Subject: Comment on File Number S7-07-13

October 12, 2013

I support Dodd-Frank rule 953(b), which strikes me as being all about the intersection of pay equity and investor value.

American workers are more productive than ever, but, year after year, studies show working Americans earning less and less, even as CEO pay balloons and corporate profits soar.

Disclosing corporate pay ratios between CEOs and average employees will finally show which corporations are driving this trend, which siphons money away from investors, and into the pockets of CEOs. In 1990, senior executive pay absorbed 5 percent of corporate profits. Today, according to Government Metrics International, it absorbs 10 percent.
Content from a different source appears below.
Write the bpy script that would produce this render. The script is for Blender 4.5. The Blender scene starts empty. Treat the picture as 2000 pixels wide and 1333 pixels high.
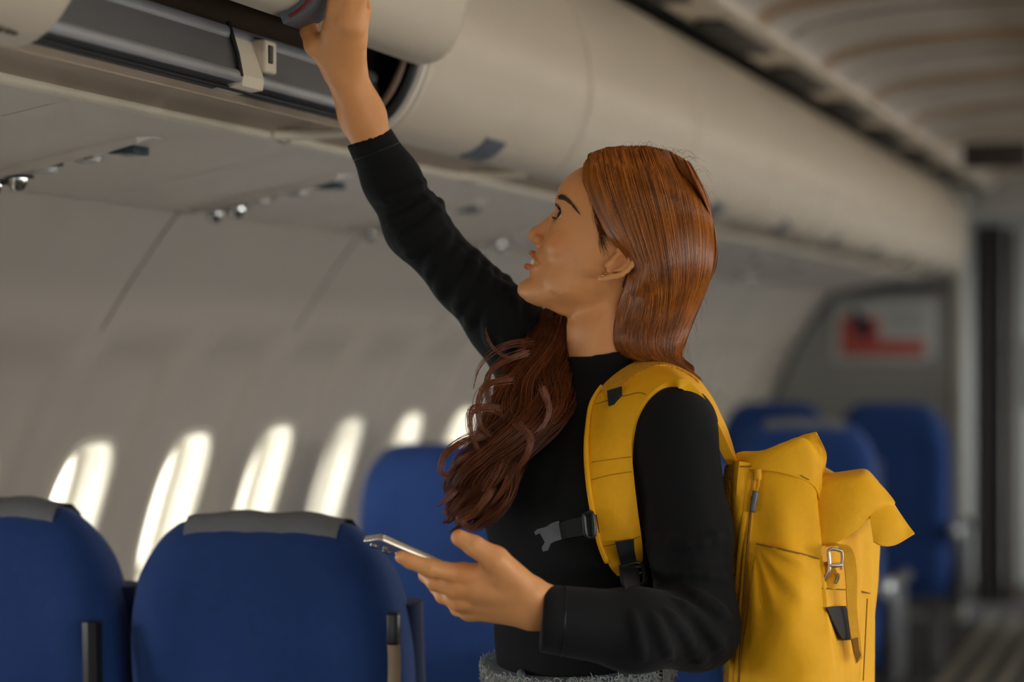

Actually, I don't really believe that such disclosure will limit the bloated executive compensations at all! Of the 25 companies that my wife and I own stock in, only one pays their top execs what I consider to be acceptable total compensations: $3 million or less per exec! When some of the biggest companies are paying their CEOs 25 to 35 million total compensation per year, I can only encourage armed insurrection by the citizens of the US to eliminate not only these over-paid bastards, but also the Boards of Directors who have voted to approve these excessive and burdensome payments. What we really need is legislation to limit the NEO compensations to a more reasonable level, and impose higher tax rates on all of them!

Fairer pay structures mean stronger companies and a stronger economy – both of which are important to me as a consumer and as an investor.

No doubt there are a select few who benefit from the status quo of keeping the pay disparities undisclosed. Stand firm, and implement the law as written.